Alberta Is Canada’s Most Conservative Province — but It Doesn’t Have to Be
The leadership race for Alberta’s United Conservative Party signals a further shift to the right in Canada’s most conservative province. But the province’s conservatism isn’t innate — it is a result of carbon producers’ domination of the economy.

Fossil fuel extraction is a massive industry in Alberta. (Getty Images)
When Jason Kenney announced, on May 19, that he would be stepping down as leader of the United Conservative Party (UCP), and thus also as the premier of Alberta, it finalized a stunning fall from grace. Kenney, who had previously made a career in federal politics, waded into the provincial scene after the surprising election of 2015, in which the social democratic New Democratic Party (NDP) swept to a majority in the legislature. This unexpected victory followed almost eighty uninterrupted years of conservative governance in Alberta.
In the years leading up to the 2015 election, the Progressive Conservative (PC) Party, which had governed the province since 1971, had been mired in scandal. The reactionary Wildrose Party had been gaining in popularity, too, and the result was a splintered right, a disgruntled electorate, and an ascendant NDP. Sensing an opportunity, Kenney successfully sought the PC leadership in a campaign premised on a merger with Wildrose. By October 2017, Kenney had “united the right” and become leader of the UCP after the PC and Wildrose merged that summer.
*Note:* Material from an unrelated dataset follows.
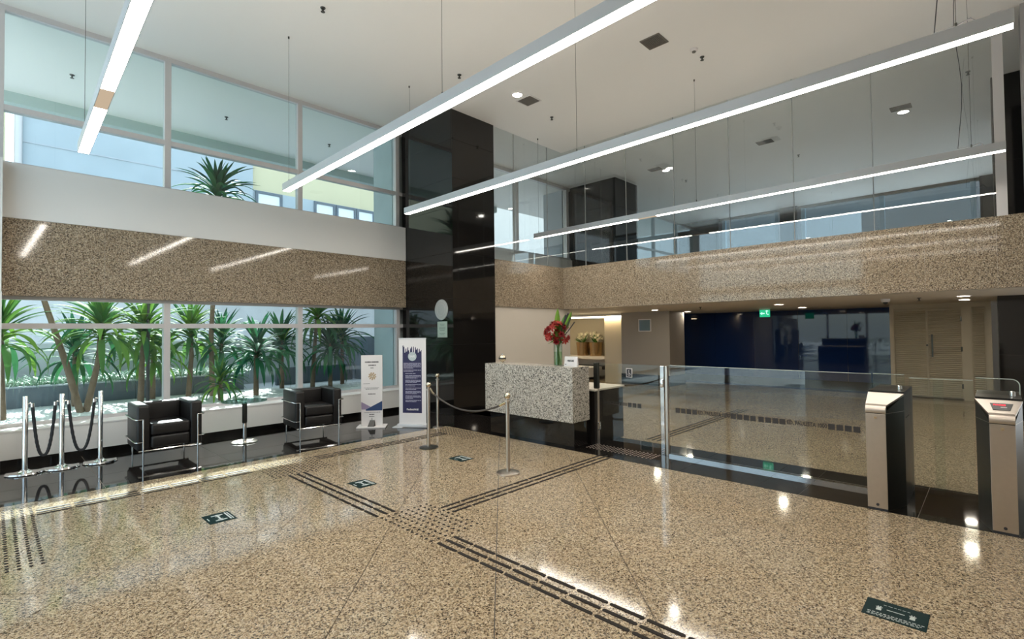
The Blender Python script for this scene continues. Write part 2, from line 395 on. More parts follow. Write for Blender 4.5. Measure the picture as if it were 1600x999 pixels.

His party won a majority in the 2019 election and seemed to have returned Alberta to its natural state of conservative rule. Three years later, after barely surviving a leadership review, Kenney is very unpopular and he is out. Kenney’s departure, however, does not signal that the party is moving to the center. Whoever replaces Kenney this October, it seems virtually certain that the result will be a further rightward lurch.